試合後、サポーターに手を振り、ベンチに戻る藤ヶ谷選手の姿を見て声が出なくなった。これまでも何度だって色んな選手の引退を経験してきているはずなのに……。溢れ出た特別な感情が藤ヶ谷選手の偉大さの証明だろう。
セカンドキーパー
藤ヶ谷選手と同じく、今節で引退するFC東京・石川直宏選手は試合後のセレモニーで自分に関わるすべての人への感謝を語った。誰かのサポートがあってこそ自分が輝くことができる。サッカーだけに限らず、多くの人にとっても同じだろう。怪我を経験したからこそ重みがある素晴らしいスピーチだった。
そんな石川選手のスピーチを聞きながらキャリアの晩年は“サポートする側”の時間が長かった藤ヶ谷選手のことを想った。ガンバ大阪に2度目の移籍をしてきた後は「セカンドキーパー」としての役割を全うした。ガンバの歴史を振り返れば、レギュラーを争う中で都築選手と松代選手の両GKが口を利かなくなったこともあったと聞くが、ライバルのミスがチャンスである世界で、セカンドキーパーとしての立場を受け入れたことはもっと評価されていいはずである。
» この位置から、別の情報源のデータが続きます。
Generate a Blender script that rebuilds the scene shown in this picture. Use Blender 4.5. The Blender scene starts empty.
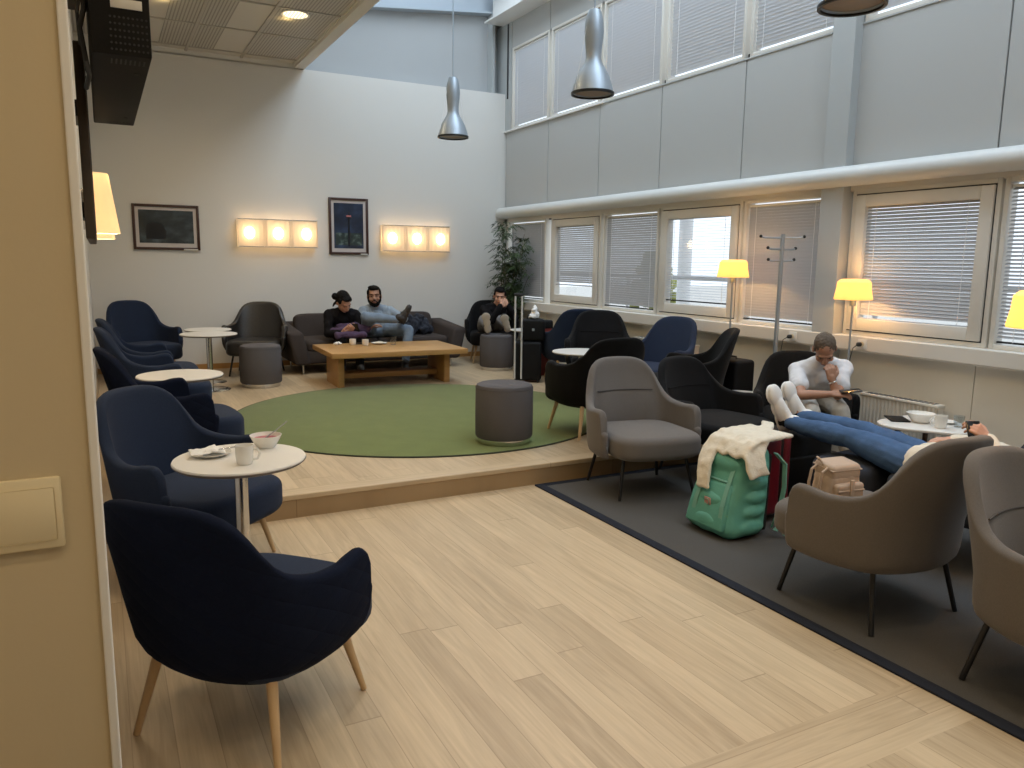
import bpy, bmesh, math, random
from mathutils import Vector, Matrix
random.seed(7)
SC = bpy.context.scene
COL = SC.collection
PI = math.pi
V = Vector

# ------------------------------------------------------------------ materials
def new_mat(name):
    m = bpy.data.materials.new(name); m.use_nodes = True
    nt = m.node_tree
    return m, nt, nt.nodes['Principled BSDF'], nt.nodes['Material Output']

def N(nt, t, **kw):
    n = nt.nodes.new(t)
    for k, v in kw.items():
        setattr(n, k, v)
    return n

def mth(nt, op, a, b=None, c=None):
    n = nt.nodes.new('ShaderNodeMath'); n.operation = op
    for i, x in enumerate((a, b, c)):
        if x is None: continue
        if isinstance(x, (int, float)): n.inputs[i].default_value = x
        else: nt.links.new(x, n.inputs[i])
    return n.outputs[0]

def mat(name, col, rough=.6, metal=0., bump=0., bscale=200., var=0., vscale=6., spec=.5, sheen=0., emit=None, estr=0., coat=0.):
    m, nt, p, o = new_mat(name)
    p.inputs['Base Color'].default_value = (*col, 1)
    p.inputs['Roughness'].default_value = rough
    p.inputs['Metallic'].default_value = metal
    p.inputs['Specular IOR Level'].default_value = spec
    if sheen: p.inputs['Sheen Weight'].default_value = sheen
    if coat: p.inputs['Coat Weight'].default_value = coat
    if emit:
        p.inputs['Emission Color'].default_value = (*emit, 1)
        p.inputs['Emission Strength'].default_value = estr
    tc = N(nt, 'ShaderNodeTexCoord')
    if var:
        no = N(nt, 'ShaderNodeTexNoise'); no.inputs['Scale'].default_value = vscale; no.inputs['Detail'].default_value = 4
        nt.links.new(tc.outputs['Object'], no.inputs['Vector'])
        mx = N(nt, 'ShaderNodeMix', data_type='RGBA')
        mx.inputs[6].default_value = (*[c*(1-var) for c in col], 1)
        mx.inputs[7].default_value = (*[min(1, c*(1+var)) for c in col], 1)
        nt.links.new(no.outputs['Fac'], mx.inputs[0]); nt.links.new(mx.outputs[2], p.inputs['Base Color'])
    if bump:
        nb = N(nt, 'ShaderNodeTexNoise'); nb.inputs['Scale'].default_value = bscale; nb.inputs['Detail'].default_value = 3
        nt.links.new(tc.outputs['Object'], nb.inputs['Vector'])
        bp = N(nt, 'ShaderNodeBump'); bp.inputs['Strength'].default_value = bump; bp.inputs['Distance'].default_value = .004
        nt.links.new(nb.outputs['Fac'], bp.inputs['Height']); nt.links.new(bp.outputs['Normal'], p.inputs['Normal'])
    return m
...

東口選手が調子を落とした時期、ハーフタイムや試合後に藤ヶ谷選手が寄り添い、励ましているシーンを見たことは一度やニ度ではない。ライバルと切磋琢磨して高め合う関係性も素晴らしいが、最近の東口選手の復調ぶりを見るとセカンドキーパーが正GKの味方でいてくれる意義もあると感じる。

「ガヤる」という心ない言葉が流行った時期もあった。味方であるはずのガンバゴール裏からも罵声が飛んだ。相手サポーターから藤ヶ谷選手のスタメン紹介時に拍手をされる屈辱もあった。一番苦しかった時期に藤ヶ谷選手の味方はいなかったのではないか。私自身も批判をしていた記憶がある。そうした苦しかった経験がキャリアの晩年、セカンドキーパーとしての立ち振る舞いにつながっているのだとすれば……何と感謝を伝えればいいのだ。本当のフォアザチームの精神とは藤ヶ谷選手のような振舞いのことを差すのだろう。
藤ヶ谷選手がガンバ大阪で引退を決めてくれたことをサポーターとして誇りに思う。そして、試合後の鳴りやまぬ藤ヶ谷コールが少しでもセカンドキャリアを歩み出すサポートにならんことを。